▶ [Task requirements]
Every line from the beginning of the records below up to the one holding "M['paper'] = wallpaper_mat()" should be quoted exactly; leave out the rest.

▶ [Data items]
[START]

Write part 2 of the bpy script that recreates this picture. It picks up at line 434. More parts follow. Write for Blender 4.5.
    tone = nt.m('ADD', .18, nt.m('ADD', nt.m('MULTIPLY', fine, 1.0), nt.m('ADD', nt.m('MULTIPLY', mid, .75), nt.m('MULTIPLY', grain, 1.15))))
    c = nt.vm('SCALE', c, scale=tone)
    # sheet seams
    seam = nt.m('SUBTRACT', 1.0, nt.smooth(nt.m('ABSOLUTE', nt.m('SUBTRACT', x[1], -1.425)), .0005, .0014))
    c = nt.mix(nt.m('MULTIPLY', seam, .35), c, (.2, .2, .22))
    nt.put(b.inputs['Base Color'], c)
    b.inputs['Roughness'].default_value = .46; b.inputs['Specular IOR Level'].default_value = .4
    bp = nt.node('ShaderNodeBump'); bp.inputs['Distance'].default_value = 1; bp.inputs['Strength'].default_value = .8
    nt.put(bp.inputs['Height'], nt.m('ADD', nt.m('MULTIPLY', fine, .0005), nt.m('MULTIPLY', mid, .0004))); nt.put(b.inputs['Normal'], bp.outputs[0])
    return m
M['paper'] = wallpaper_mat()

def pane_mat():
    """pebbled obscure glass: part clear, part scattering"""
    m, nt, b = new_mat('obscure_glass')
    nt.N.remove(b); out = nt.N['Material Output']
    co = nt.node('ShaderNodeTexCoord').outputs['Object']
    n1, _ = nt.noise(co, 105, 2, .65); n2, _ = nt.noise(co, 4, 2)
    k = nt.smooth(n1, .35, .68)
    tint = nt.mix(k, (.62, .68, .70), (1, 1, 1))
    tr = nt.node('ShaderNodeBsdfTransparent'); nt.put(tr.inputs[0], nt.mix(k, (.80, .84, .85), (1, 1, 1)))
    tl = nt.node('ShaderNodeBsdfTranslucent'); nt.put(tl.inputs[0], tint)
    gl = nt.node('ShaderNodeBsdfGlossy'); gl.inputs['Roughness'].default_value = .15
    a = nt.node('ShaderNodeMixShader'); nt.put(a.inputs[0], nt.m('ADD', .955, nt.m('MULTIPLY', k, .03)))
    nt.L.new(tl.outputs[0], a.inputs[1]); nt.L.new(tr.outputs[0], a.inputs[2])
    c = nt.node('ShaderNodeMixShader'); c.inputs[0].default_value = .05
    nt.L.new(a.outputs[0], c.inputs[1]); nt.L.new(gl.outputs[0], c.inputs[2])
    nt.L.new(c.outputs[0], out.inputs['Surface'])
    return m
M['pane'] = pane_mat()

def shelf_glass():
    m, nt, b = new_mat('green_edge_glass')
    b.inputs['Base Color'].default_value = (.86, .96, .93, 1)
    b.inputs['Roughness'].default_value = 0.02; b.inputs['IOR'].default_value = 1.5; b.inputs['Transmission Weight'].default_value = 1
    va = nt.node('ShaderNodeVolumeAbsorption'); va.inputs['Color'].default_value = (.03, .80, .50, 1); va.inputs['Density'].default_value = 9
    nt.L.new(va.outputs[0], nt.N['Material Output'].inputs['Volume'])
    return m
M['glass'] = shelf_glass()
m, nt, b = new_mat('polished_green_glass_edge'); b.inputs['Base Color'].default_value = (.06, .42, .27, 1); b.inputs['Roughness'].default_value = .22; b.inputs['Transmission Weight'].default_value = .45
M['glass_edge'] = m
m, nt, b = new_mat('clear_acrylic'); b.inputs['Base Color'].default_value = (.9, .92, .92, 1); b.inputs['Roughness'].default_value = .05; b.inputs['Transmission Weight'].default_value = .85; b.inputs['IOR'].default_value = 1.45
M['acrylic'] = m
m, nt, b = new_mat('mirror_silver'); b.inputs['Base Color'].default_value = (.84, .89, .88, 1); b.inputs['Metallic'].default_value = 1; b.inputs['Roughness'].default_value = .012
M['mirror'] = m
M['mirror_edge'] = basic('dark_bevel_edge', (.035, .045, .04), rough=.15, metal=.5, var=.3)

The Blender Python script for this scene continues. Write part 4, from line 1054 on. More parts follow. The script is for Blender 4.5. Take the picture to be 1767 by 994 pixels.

[END]

▶ [Output for this task]
Write part 2 of the bpy script that recreates this picture. It picks up at line 434. More parts follow. Write for Blender 4.5.
    tone = nt.m('ADD', .18, nt.m('ADD', nt.m('MULTIPLY', fine, 1.0), nt.m('ADD', nt.m('MULTIPLY', mid, .75), nt.m('MULTIPLY', grain, 1.15))))
    c = nt.vm('SCALE', c, scale=tone)
    # sheet seams
    seam = nt.m('SUBTRACT', 1.0, nt.smooth(nt.m('ABSOLUTE', nt.m('SUBTRACT', x[1], -1.425)), .0005, .0014))
    c = nt.mix(nt.m('MULTIPLY', seam, .35), c, (.2, .2, .22))
    nt.put(b.inputs['Base Color'], c)
    b.inputs['Roughness'].default_value = .46; b.inputs['Specular IOR Level'].default_value = .4
    bp = nt.node('ShaderNodeBump'); bp.inputs['Distance'].default_value = 1; bp.inputs['Strength'].default_value = .8
    nt.put(bp.inputs['Height'], nt.m('ADD', nt.m('MULTIPLY', fine, .0005), nt.m('MULTIPLY', mid, .0004))); nt.put(b.inputs['Normal'], bp.outputs[0])
    return m
M['paper'] = wallpaper_mat()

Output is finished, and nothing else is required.